Exercise:
Look through the records that follow. Copy every line containing the word "part".

[A block of data]
==================================================
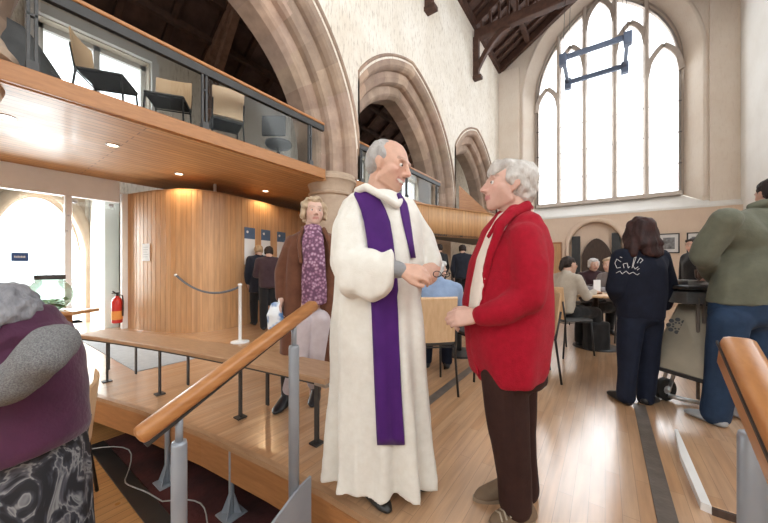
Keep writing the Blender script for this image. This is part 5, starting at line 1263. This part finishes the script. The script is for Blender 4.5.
# café table with its sitters, far right of centre
tp_ = W(2.97, 4.35)
tb = empty('cafe_table', (tp_.x, tp_.y, 0), 0, 'round pale wooden café table beyond the red jacket', 'table')
MB().lathe([(.0, .725), (.43, .725), (.445, .735), (.445, .75), (.435, .757), (.0, .757)], n=48).build('tabletop', M['ply'], tb, True); sharp(bpy.data.objects['tabletop.001'] if 'tabletop.001' in bpy.data.objects else bpy.data.objects['tabletop'], 40)
MB().tube([(0, 0, .02), (0, 0, .73)], .035, 14).build('pedestal', M['black_metal'], tb, True); MB().lathe([(.28, 0), (.27, .02), (.05, .04)], n=28).build('base', M['black_metal'], tb, True)
cch(2.38, 4.07, math.radians(-75), 'plywood chair of the ponytailed woman, right beside the red jacket')
cream = cloth('beige_cardigan', (.52, .46, .38), (.44, .38, .31))
def pony(r, H):
    hair_piece(r, H, [[((0, -.02, .04), (.084, .094, .072)), ((0, -.045, -.01), (.078, .065, .055))], [((0, -.11, .03), (.03, .03, .03)), ((0, -.13, -.06), (.03, .025, .05))]], hair_dark, .009, .005, 40, 1)
seated('ponytailed woman in a beige cardigan at the café table, hand raised to her face', 2.41, 4.18, math.radians(15), cream, blackc, hair_dark, 1.0, hand_up=True, hairfn=pony)
seated('white-haired man in a dark jacket behind the café table, facing us', 3.74, 5.6, math.radians(-100), cloth('dark_maroon_jacket', (.05, .02, .025), (.035, .015, .018)), blackc, hair_white, 1.1)
cch(3.76, 5.68, math.radians(180), 'plywood chair behind the café table under the white-haired man')
seated('fair-haired person in a grey top at the café table, half hidden by the navy sweatshirt', 3.54, 4.75, math.radians(190), cloth('grey_top', (.30, .28, .29), (.24, .22, .23)), blackc, hair_beige, 1.05)
cch(3.59, 4.77, math.radians(95), 'plywood chair behind the long-haired woman under the person in grey')
mc = empty('menu_card', (*W(2.90, 4.22).xy, .757), TH + .2, 'white menu card standing in a holder on the café table', 'menu')
MB().box((-.06, -.02, 0), (.06, .02, .015), .004).build('holder', M['oak'], mc); MB().box((-.055, -.003, .012), (.055, .003, .19)).build('card', M['paper'], mc)
def cup(lat, d, label, mat='paper'):
    c = empty('cup', (*W(lat, d).xy, .757), 0, label, 'cup', 'cups on the café table'); MB().lathe([(.0, .012), (.025, .012), (.038, .075), (.034, .075), (.022, .018), (.0, .018)], n=18, cap=False).build('bowl', M[mat], c, True)
    MB().lathe([(.0, 0), (.06, .006), (.065, .012), (.0, .012)], n=20, cap=False).build('saucer', M[mat], c, True)
    MB().tube([(.034, 0, .06), (.06, 0, .055), (.058, 0, .035), (.03, 0, .03)], .005, 6).build('handle', M[mat], c)
cup(2.80, 4.35, 'white cup on the café table left of the menu card'); cup(3.12, 4.30, 'white cup on the café table right of the menu card')
v = Vol(); v.hull([((sx * .11, sy * .05, z), .035) for sx in (-1, 1) for sy in (-1, 1) for z in (.036, .36)])
p = W(2.98, 4.38); hb = empty('holdall', (p.x, p.y + .0, 0), TH, 'black bag on the floor under the café table', 'bag')
hb.location = (*W(2.86, 4.18).xy, 0)
garment('bag_body', v, blackc, hb, .012, 3, (.012, (10, 10, 8), 1.0)); MB().tube([(-.08, 0, .38), (-.05, 0, .47), (.05, 0, .47), (.08, 0, .38)], .01, 8).build('bag_handle', M['black_metal'], hb, True)
# far table glimpsed beside the red jacket
t2 = empty('cafe_table', (*W(.98, 4.05).xy, 0), 0, 'café table glimpsed between the blue shirt and the red jacket', 'table')
MB().lathe([(.0, .725), (.46, .725), (.47, .74), (.46, .757), (.0, .757)], n=40).build('tabletop', M['ply'], t2); MB().tube([(0, 0, .02), (0, 0, .73)], .035, 12).build('pedestal', M['black_metal'], t2); MB().lathe([(.26, 0), (.25, .02), (.05, .04)], n=24).build('base', M['black_metal'], t2)

# ================================================================== serving trolley
def make_trolley():
    q = P_at(2.62, 2.55); r = empty('serving_trolley', W(2.55, 2.62), TH, 'steel serving trolley with a black top and a big castor beside the navy sweatshirt', 'trolley')
    def panel(name, pts, th, mat): return MB().prism(pts, th).build(name, mat, r)
    a, b, c, d_ = q(679, 304, .05), q(714, 307, -.10), q(711, 384, -.28), q(648, 365, .02)
    panel('side_panel', [a, b, c, d_], (.01, .02, 0), M['trolley'])
    m = MB(); m.bar(d_, c, .02, .03); m.build('bottom_edge', M['black_metal'], r)
    # pierced rosette of drilled holes
    m = MB(); n = (b - a).cross(d_ - a).normalized(); n = n if n.y < 0 else -n; cen = a * .50 + b * .16 + c * .06 + d_ * .28; ex = (b - a).normalized(); ez = n.cross(ex)
    for k in range(8):
        t = k * PI / 4; p = cen + (ex * math.cos(t) + ez * math.sin(t)) * .055; m.tube([p + n * .004, p - n * .004], .017, 12); p = cen + (ex * math.cos(t + .39) + ez * math.sin(t + .39)) * .028; m.tube([p + n * .004, p - n * .004], .008, 10)
    m.build('drilled_rosette', M['black_metal'], r)
    x0, x1 = q(672, 290, .0).x, q(736, 290, 0).x; zt = q(690, 285, 0).z
    MB().box((x0, -.14, zt - .03), (x1, .50, zt), .008).build('top', M['black_metal'], r); MB().box((x0 + .02, -.11, zt - .15), (x1 - .02, .47, zt - .05), .008).build('drawer_box', M['dark_grey'], r)
    m = MB()
    for k in range(6): x = q(699, 300).x + .02 * k; m.bar((x, -.125, zt - .16), (x + .004, -.125, zt - .04), .006, .006)
    m.build('wire_rack', M['steel'], r)
    m = MB()
    for x in (q(698, 350, -.1).x, q(704, 350, -.1).x): m.tube([(x, -.1, .06), (x, -.1, zt - .1)], .012, 10)
    m.build('upright', M['strip'], r, True)
    for (u, vv, dy) in ((665, 383, .02), (730, 385, .3)):
        p = q(u, vv, dy); p.z = .095; w = empty('castor', (0, 0, 0)); bpy.data.objects.remove(w)
        ax = V((.15, -.98, 0)).normalized(); m = MB(); m.tube([p + ax * .02, p - ax * .02], .093, 28); o = m.build('castor', M['rubber'], r, False)
        MB().tube([p + ax * .023, p - ax * .023], .035, 16).build('hub', M['steel'], o); m = MB(); m.bar(p + V((0, 0, 0)) + ax * .03, p + ax * .03 + V((.05, 0, .16)), .03, .008); m.bar(p - ax * .03, p - ax * .03 + V((.05, 0, .16)), .03, .008); m.build('fork', M['steel'], o)
    pts = [q(668, 400, .0) * V((1, 1, 0)) + V((0, 0, .05)), q(684, 402, -.05) * V((1, 1, 0)) + V((0, 0, .035)), q(700, 408, -.1) * V((1, 1, 0)) + V((0, 0, .03))]
    MB().tube(pts, .018, 10).build('foot_pedal', M['steel'], r, True)
    loc = W(2.55, 2.62)
    def on(name, u, dy, label, cat): p = q(u, 285, dy); w_ = W(2.55 + p.x, 2.62 + dy, zt + .002); return empty(name, w_, TH, label, cat)
    t = on('tray', 686, .1, 'steel tray of cutlery on the black top of the trolley', 'tray'); m = MB(); m.box((-.1, -.12, 0), (.1, .12, .006)); m.box((-.1, -.12, 0), (-.094, .12, .035)); m.box((.094, -.12, 0), (.1, .12, .035)); m.box((-.1, -.12, 0), (.1, -.114, .035)); m.box((-.1, .114, 0), (.1, .12, .035)); m.build('pan', M['steel'], t)
    m = MB(); rr = random.Random(2)
    for k in range(9): x, y, a_ = rr.uniform(-.07, .07), rr.uniform(-.06, .06), rr.uniform(-.3, .3); m.bar((x - .05 * math.sin(a_), y - .05, .012 + .002 * k), (x + .05 * math.sin(a_), y + .05, .012 + .002 * k), .008, .004)
    m.build('cutlery', M['steel'], t)
    j = on('jug', 706, .05, 'brown jug on the trolley beside the arm of the green jacket', 'jug'); MB().lathe([(.0, 0), (.045, 0), (.058, .05), (.05, .12), (.055, .155), (.05, .155), (.044, .12)], n=22, cap=False).build('jug_body', plain('brown_glaze', (.11, .06, .04), .3), j, True); MB().tube([(-.05, 0, .14), (-.09, 0, .12), (-.085, 0, .06), (-.055, 0, .045)], .008, 8).build('jug_handle', plain('brown_glaze_handle', (.11, .06, .04), .3), j, True)
make_trolley()
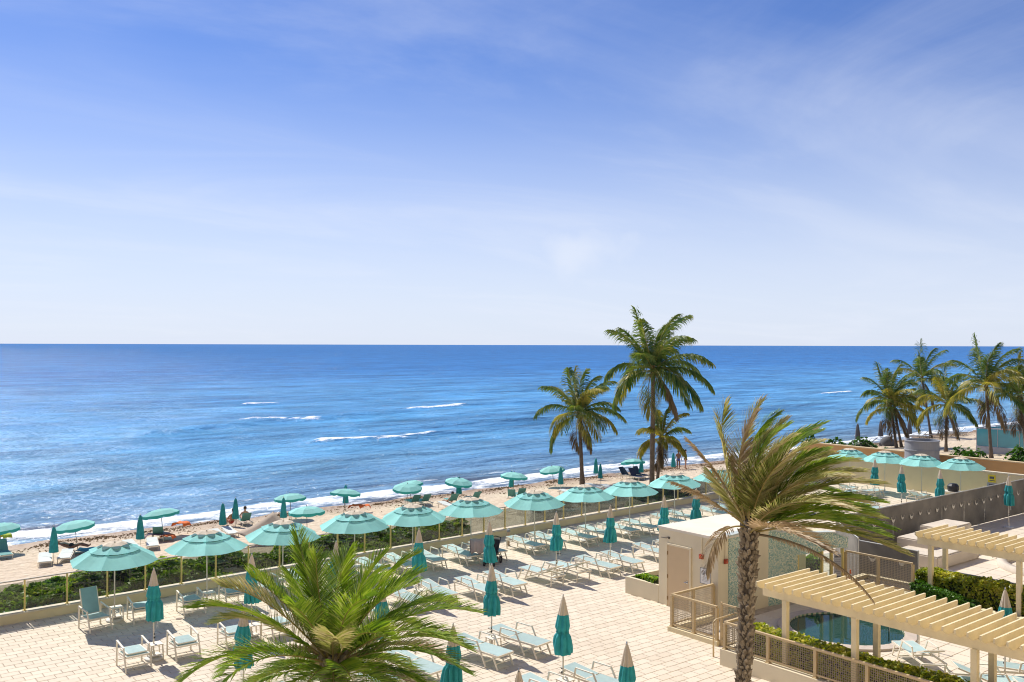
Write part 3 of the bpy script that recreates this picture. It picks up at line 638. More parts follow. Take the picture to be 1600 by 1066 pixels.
# glazed gate below the mosaic fascia
gt = thing('glazed_gate', 'glass gate with yellow posts under the mosaic fascia', 'gate', (28.45, 19.3, 0))
for (u, v) in ((28.45, 19.32), (29.25, 18.86), (29.63, 18.72), (29.98, 18.50)):
    MB().box((0, 0, 0.9), (0.09, 0.09, 1.72)).build('post', postp, gt, (u - 28.45, v - 19.3, 0))
for (a, c) in (((28.45, 19.32), (29.25, 18.86)), ((29.25, 18.86), (29.63, 18.72))):
    MB().bar((a[0] - 28.45, a[1] - 19.3, 0.9), (c[0] - 28.45, c[1] - 19.3, 0.9), 0.012, 1.4).build('glass_pane', glass_c, gt)
b = MB(); b.bar((0, 0.02, 0.2), (0.8, -0.44, 0.2), 0.05, 0.06); b.bar((0.8, -0.44, 0.2), (1.18, -0.58, 0.2), 0.05, 0.06); b.build('bottom_rail', postp, gt)
sg = thing('gate_sign', 'tall grey rules board hanging in the glazed gate', 'sign', (29.80, 18.58, 1.1))
MB().box((0, 0, 0.0), (0.30, 0.02, 0.95), Euler((0, 0, R(-26))).to_matrix()).build('board', mat('grey board', (0.42, 0.42, 0.45), 0.6), sg)
b = MB(); rt = Euler((0, 0, R(-26))).to_matrix()
b.box(rt @ Vector((0, -0.013, 0.38)), (0.24, 0.004, 0.07), rt)
for k in range(9): b.box(rt @ Vector((0, -0.013, 0.26 - 0.06 * k)), (0.22, 0.004, 0.012), rt)
b.box(rt @ Vector((0, -0.013, -0.38)), (0.26, 0.004, 0.14), rt)
b.build('print', ink, sg)

# ------------------------------------------------------------------ mesh fences
mesh_wire = mat('tan wire mesh', (0.42, 0.34, 0.23), 0.5)
def mesh_fence(name, label, pts, zb, h, post_h=None, spacing=1.35, wire=0.055, knee=None, pm=fencep):
    o = thing(name, label, 'fence', (pts[0][0], pts[0][1], 0)); ox, oy = pts[0]
    for (a, c) in zip(pts[:-1], pts[1:]):
        A, B_ = Vector((a[0] - ox, a[1] - oy, 0)), Vector((c[0] - ox, c[1] - oy, 0)); d = B_ - A; ln = d.length; d.normalize()
        n = max(1, round(ln / spacing))
        b = MB(); b.bar(A + Vector((0, 0, zb + h)), B_ + Vector((0, 0, zb + h)), 0.075, 0.06); b.build('top_rail', pm, o)
        b = MB(); b.bar(A + Vector((0, 0, zb + 0.09)), B_ + Vector((0, 0, zb + 0.09)), 0.05, 0.05); b.build('bottom_rail', pm, o)
        for i in range(n + 1):
            P = A + d * ln * i / n
            if i == 0 and a != pts[0]: continue
            MB().box((0, 0, zb + h / 2 - 0.016), (0.085, 0.085, h - 0.03)).box((0, 0, zb + 0.0), (0.13, 0.13, 0.05)).build('post', pm, o, P)
        for i in range(n):
            w = MB(); P0, P1 = A + d * (ln * i / n + 0.045), A + d * (ln * (i + 1) / n - 0.045); L_ = (P1 - P0).length
            k = int(L_ / wire)
            for q in range(1, k):
                p = P0 + d * (L_ * q / k); w.bar(p + Vector((0, 0, zb + 0.115)), p + Vector((0, 0, zb + h - 0.03)), 0.009, 0.009)
            kz = int((h - 0.15) / wire)
            for q in range(1, kz):
                z = zb + 0.115 + (h - 0.145) * q / kz; w.bar(P0 + Vector((0, 0, z)), P1 + Vector((0, 0, z)), 0.009, 0.009)
            w.build('mesh_panel', mesh_wire, o)
    return o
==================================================
Correct response:
Keep writing the Blender script for this image. This is part 5, starting at line 1263. This part finishes the script. The script is for Blender 4.5.
Write part 3 of the bpy script that recreates this picture. It picks up at line 638. More parts follow. Take the picture to be 1600 by 1066 pixels.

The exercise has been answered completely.